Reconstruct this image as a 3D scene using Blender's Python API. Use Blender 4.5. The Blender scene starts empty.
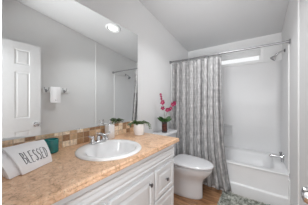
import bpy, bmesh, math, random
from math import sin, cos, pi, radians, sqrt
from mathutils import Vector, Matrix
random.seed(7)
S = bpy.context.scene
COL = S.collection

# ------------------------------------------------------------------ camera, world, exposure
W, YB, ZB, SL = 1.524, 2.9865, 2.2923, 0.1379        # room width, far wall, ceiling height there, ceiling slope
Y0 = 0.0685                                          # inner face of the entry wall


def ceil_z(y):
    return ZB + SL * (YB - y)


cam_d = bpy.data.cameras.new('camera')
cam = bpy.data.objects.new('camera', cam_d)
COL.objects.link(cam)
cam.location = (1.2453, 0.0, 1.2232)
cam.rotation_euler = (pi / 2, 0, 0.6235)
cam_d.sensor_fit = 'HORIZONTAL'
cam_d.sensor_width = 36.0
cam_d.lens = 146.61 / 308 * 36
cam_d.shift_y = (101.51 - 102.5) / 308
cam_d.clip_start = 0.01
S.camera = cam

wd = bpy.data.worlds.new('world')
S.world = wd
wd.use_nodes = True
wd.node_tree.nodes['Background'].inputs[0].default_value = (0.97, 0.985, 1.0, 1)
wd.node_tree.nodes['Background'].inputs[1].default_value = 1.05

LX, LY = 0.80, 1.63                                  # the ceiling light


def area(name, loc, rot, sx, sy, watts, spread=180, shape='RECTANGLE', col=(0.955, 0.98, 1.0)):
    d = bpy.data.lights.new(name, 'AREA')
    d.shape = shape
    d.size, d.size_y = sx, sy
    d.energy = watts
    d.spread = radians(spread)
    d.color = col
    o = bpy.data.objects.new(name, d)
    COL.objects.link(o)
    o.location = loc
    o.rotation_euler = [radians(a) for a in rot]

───

Objective:
Reproduce the material above exactly, first line through the line that contains "wd.node_tree.nodes['Background'].inputs[1].default_value = 1.05", minus the pictures.

Written answer:
Reconstruct this image as a 3D scene using Blender's Python API. Use Blender 4.5. The Blender scene starts empty.
import bpy, bmesh, math, random
from math import sin, cos, pi, radians, sqrt
from mathutils import Vector, Matrix
random.seed(7)
S = bpy.context.scene
COL = S.collection

# ------------------------------------------------------------------ camera, world, exposure
W, YB, ZB, SL = 1.524, 2.9865, 2.2923, 0.1379        # room width, far wall, ceiling height there, ceiling slope
Y0 = 0.0685                                          # inner face of the entry wall


def ceil_z(y):
    return ZB + SL * (YB - y)


cam_d = bpy.data.cameras.new('camera')
cam = bpy.data.objects.new('camera', cam_d)
COL.objects.link(cam)
cam.location = (1.2453, 0.0, 1.2232)
cam.rotation_euler = (pi / 2, 0, 0.6235)
cam_d.sensor_fit = 'HORIZONTAL'
cam_d.sensor_width = 36.0
cam_d.lens = 146.61 / 308 * 36
cam_d.shift_y = (101.51 - 102.5) / 308
cam_d.clip_start = 0.01
S.camera = cam

wd = bpy.data.worlds.new('world')
S.world = wd
wd.use_nodes = True
wd.node_tree.nodes['Background'].inputs[0].default_value = (0.97, 0.985, 1.0, 1)
wd.node_tree.nodes['Background'].inputs[1].default_value = 1.05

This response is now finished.